Drinking in America deals with similar subject matter, aiming sharp criticisms of American society through the stories of ordinary people, such as a preacher, a suburban dad, and a Hollywood talent agent.

Bearak and Neureiter are remarkably convincing as they switch between Brechtian interactions with the audience and the many invisible supporting characters onstage. Their various accents are sometimes questionable, at least to my untrained ear, but their attempts were better than many professional productions I’ve seen, so I can forgive them.

The danger of a monologue show is that it can sometimes seem disjointed and unconvincing, but Neureiter and Bearak effortlessly jump into the psyches of the full gamut of white American men (the show aches for diversity, unfortunately, but the nature of the show makes that difficult to achieve).

Bearak shines in the lengthy “Our Gang”, when he eagerly tells of his adventures in car theft and arson, and embodies a man retelling a story from his college years with candor and maturity all at once.

Bearak drives Bogosian’s point home in the final monologue, “Fried-Eggs Deal”, as a homeless drunk man talking to a wealthy couple, telling them, “you can’t have the top if you don’t have the bottom.”

Neureiter stands out as a slimy industrial ceramic tile salesman in “Ceramic Tile” and a passionate preacher giving a sermon to his congregation in “The Law”. As a suburban dad in “No Problems”, he tells the audience of his seemingly perfect life (“We’ll go to a play, or a movie with Meryl Streep in it!”) while simultaneously wrestling with its emptiness.

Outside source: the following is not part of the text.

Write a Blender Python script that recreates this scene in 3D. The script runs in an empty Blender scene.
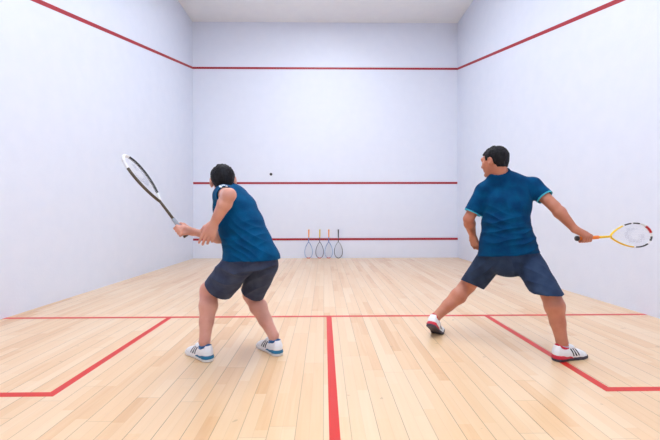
import bpy, math, random
import numpy as np
from mathutils import Vector, Matrix
C = bpy.context.scene.collection
sc = bpy.context.scene
random.seed(4)
V = lambda *a: np.array(a, dtype=float)
def nz(v): v = np.asarray(v, float); return v / (np.linalg.norm(v) + 1e-12)

# ------------------------------------------------------------------ camera
FPX = 382.54
CAM = V(-0.0457, -9.2749, 0.9902)
yaw, pit, rol = 0.0152, -0.0076, -0.0021
r0 = V(math.cos(yaw), -math.sin(yaw), 0); f0 = V(math.sin(yaw), math.cos(yaw), 0); u0 = V(0, 0, 1)
FW = f0*math.cos(pit) + u0*math.sin(pit); u1 = -f0*math.sin(pit) + u0*math.cos(pit)
RT = r0*math.cos(rol) + u1*math.sin(rol); UP = -r0*math.sin(rol) + u1*math.cos(rol)
cam = bpy.data.objects.new('camera', bpy.data.cameras.new('camera')); C.objects.link(cam)
cam.matrix_world = Matrix(((RT[0], UP[0], -FW[0], CAM[0]), (RT[1], UP[1], -FW[1], CAM[1]), (RT[2], UP[2], -FW[2], CAM[2]), (0, 0, 0, 1)))
cam.data.sensor_width = 36; cam.data.lens = 36*FPX/660; cam.data.clip_start = 0.05
sc.camera = cam
def W(px, py, d):
    """point of the court at image direction (px, py), d metres ahead of the camera"""
    return CAM + d*((px-330)/FPX*RT + (220-py)/FPX*UP + FW)

# ------------------------------------------------------------------ world, exposure
world = bpy.data.worlds.new('world'); sc.world = world; world.use_nodes = True
world.node_tree.nodes['Background'].inputs[0].default_value = (0.8, 0.85, 1, 1)
world.node_tree.nodes['Background'].inputs[1].default_value = 0.3
sc.view_settings.view_transform = 'Standard'; sc.view_settings.look = 'None'
sc.view_settings.gamma = 1; sc.view_settings.use_curve_mapping = False
sc.view_settings.exposure = 0.0
PANEL_E = 19.8      # emission of the ceiling lights
CEIL = 5.69
BACK = -9.75
LAMP_COL = (0.88, 0.945, 1.0)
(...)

This show is funny, but I must admit that the atmosphere in the theatre was a bit more casual than in most plays I’ve attended, which was distracting at times. Overall, however, Drinking in America presents interesting, varied characters that engage in an electrifying banter with the audience, and Ramsay’s simple direction lets the monologues soar. Cheers to Ramsay, his cast and crew for taking on such a deceptively simple, yet incredibly complex commentary on American society.